═══ Records provided

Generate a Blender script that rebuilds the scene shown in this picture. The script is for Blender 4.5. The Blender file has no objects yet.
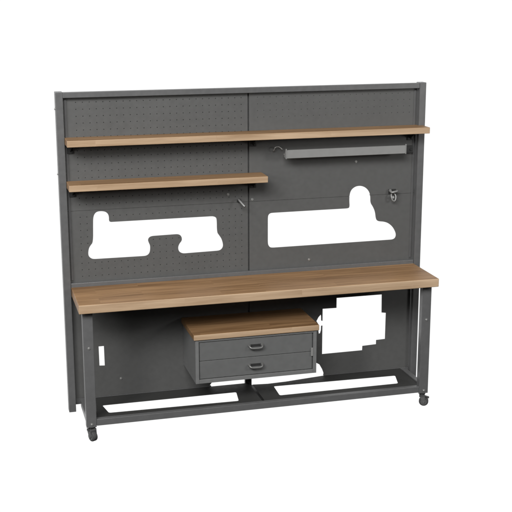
import bpy, bmesh, math, random
from mathutils import Vector, Matrix
from mathutils.geometry import delaunay_2d_cdt

random.seed(7)
S = bpy.context.scene
COL = S.collection

# ---------------------------------------------------------------- camera
cam_d = bpy.data.cameras.new('camera')
cam = bpy.data.objects.new('camera', cam_d)
COL.objects.link(cam)
R_ = Vector((0.965118864638047, -0.2618077315289158, -0.0015128884461963353))
U_ = Vector((0.0644277437571682, 0.23189542127144797, 0.9706047493329603))
F_ = Vector((0.2537609957304868, 0.9368464256776673, -0.2406743271328519))
M_ = Matrix((R_, U_, -F_)).transposed().to_4x4()
M_.translation = Vector((-0.48348710854070204, -5.612565645670796, 2.2897942026186127))
cam.matrix_world = M_
cam_d.sensor_width = 36
cam_d.lens = 77.7367
cam_d.clip_start = 0.05
cam_d.clip_end = 200
S.camera = cam

# ---------------------------------------------------------------- white studio surround
world = bpy.data.worlds.new('World')
S.world = world
world.use_nodes = True
wn = world.node_tree.nodes
wl = world.node_tree.links
bg = wn['Background']
bg.inputs['Strength'].default_value = 1.0
# a bright white cove behind and below the bench, a dimmer studio room on the camera's side
tc = wn.new('ShaderNodeTexCoord')
sep = wn.new('ShaderNodeSeparateXYZ')
mr = wn.new('ShaderNodeMapRange')
mr.interpolation_type = 'SMOOTHSTEP'
mr.inputs['From Min'].default_value = 0.42
mr.inputs['From Max'].default_value = 0.62
up = wn.new('ShaderNodeMapRange')
up.interpolation_type = 'SMOOTHSTEP'
up.inputs['From Min'].default_value = 0.05
up.inputs['From Max'].default_value = 0.45
up.inputs['To Min'].default_value = 0.03
up.inputs['To Max'].default_value = 0.25
mx = wn.new('ShaderNodeMix'); mx.data_type = 'FLOAT'
mx.inputs['B'].default_value = 1.04
wl.new(tc.outputs['Generated'], sep.inputs[0])
wl.new(sep.outputs['Y'], mr.inputs['Value'])
wl.new(sep.outputs['Z'], up.inputs['Value'])
wl.new(mr.outputs['Result'], mx.inputs['Factor'])
wl.new(up.outputs['Result'], mx.inputs['A'])
wl.new(mx.outputs['Result'], bg.inputs['Color'])

# ---------------------------------------------------------------- two studio softboxes
def softbox(name, pos, aim, size, watts, color):
    l = bpy.data.lights.new(name, 'AREA')
    l.shape = 'RECTANGLE'
    l.size, l.size_y = size
    l.energy = watts
    l.color = color
    o = bpy.data.objects.new(name, l)
    COL.objects.link(o)
    o.location = pos
    o.rotation_euler = (Vector(aim) - Vector(pos)).to_track_quat('-Z', 'Y').to_euler()
softbox('softbox_lamp', (-2.2, -5.7, 5.3), (1.0, 0, 0.9), (6.0, 2.0), 910, (1.0, 1.0, 1.0))
softbox('softbox_lamp', (-2.6, -3.2, 2.4), (1.0, 0, 0.9), (1.0, 0.9), 60, (1.0, 0.99, 0.97))
softbox('softbox_lamp', (4.4, -3.2, 2.2), (1.0, 0, 0.9), (0.9, 0.8), 60, (1.0, 0.99, 0.97))

S.view_settings.view_transform = 'Standard'
S.view_settings.look = 'None'
S.view_settings.exposure = 0
S.view_settings.gamma = 1

# ---------------------------------------------------------------- materials
def new_mat(name):
    m = bpy.data.materials.new(name)
    m.use_nodes = True
    nt = m.node_tree
    return m, nt, nt.nodes['Principled BSDF']

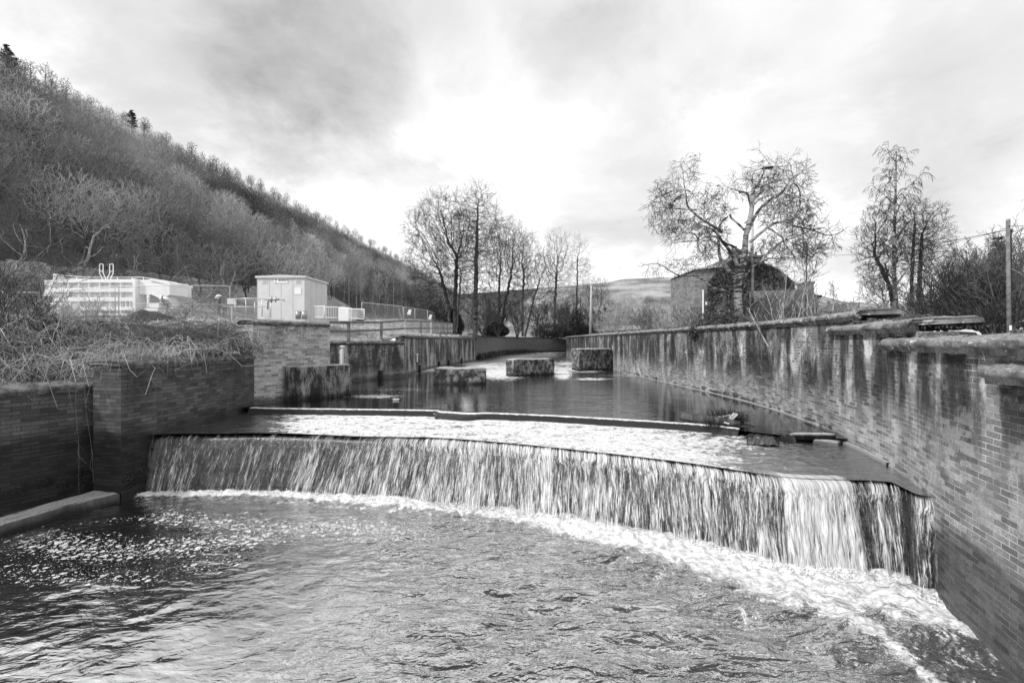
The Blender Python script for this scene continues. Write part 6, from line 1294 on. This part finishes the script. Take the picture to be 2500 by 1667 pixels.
b = MB(); a_, c_ = np.array(sp(1562, 966, 1.84)), np.array(sp(1700, 980, 1.84)); P = [tuple(a_ + (c_ - a_) * t + np.array([0, 0, .15 - .06 * t])) for t in np.linspace(0, 1, 9)]; b.tube(P, [.12, .14, .13, .13, .12, .12, .10, .09, .06], 10); tag(b.build('driftwood_log', MAT['bark'], None, True), 'dark driftwood log lying on the sill beam', 'log')
for k, (q0, q1, w_, lb) in enumerate(((((1632, 968), 1.9), ((1668, 955), 2.02), .10, 'left plank in the driftwood heap on the sill'), (((1668, 972), 1.92), ((1690, 950), 2.12), .14, 'widest pale plank standing aslant in the driftwood heap'), (((1640, 960), 2.0), ((1700, 950), 2.08), .08, 'plank lying across the top of the driftwood heap'))):
    (pa, za), (pb, zb) = q0, q1; A_ = np.array(sp(*pa, za)); Bq = np.array(sp(*pb, zb)); Bq = A_ + (Bq - A_) / np.linalg.norm(Bq - A_) * min(np.linalg.norm(Bq - A_), .75); d = Bq - A_; n_ = unit(np.cross(d, [0, -.3, 1.])) * w_ / 2; u_ = unit(np.cross(d, n_)) * .012
    V = [tuple(p + s * n_ + t * u_) for p in (A_, Bq) for s in (-1, 1) for t in (-1, 1)]; tag(mk('plank', V, [(0, 1, 3, 2), (4, 6, 7, 5), (0, 4, 5, 1), (2, 3, 7, 6), (1, 5, 7, 3), (0, 2, 6, 4)], MAT['timber_pale']), lb, 'plank')
rs = np.random.default_rng(21); br = []
for c_, n, L, up in ((sp(1650, 962, 1.9), 110, .38, .8), (sp(1690, 965, 1.9), 170, .36, .8), (sp(1672, 970, 1.88), 110, .45, .5), (sp(1640, 975, 1.86), 60, .35, .4)):
    for k in range(n):
        p = np.array(c_) + rs.standard_normal(3) * [.15, .08, .04]; d = unit(rs.standard_normal(3) + [0, 0, up]); P = [p]
        for s in range(4): d = unit(d + rs.standard_normal(3) * .3); P.append(P[-1] + d * L / 4 * rs.uniform(.5, 1.2))
        br.append((np.array(P), np.linspace(.008, .004, 5)))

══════

» **Goal of the exercise**:
Give only the number of lines in the entries that contain "script".

» **Correct output**:
2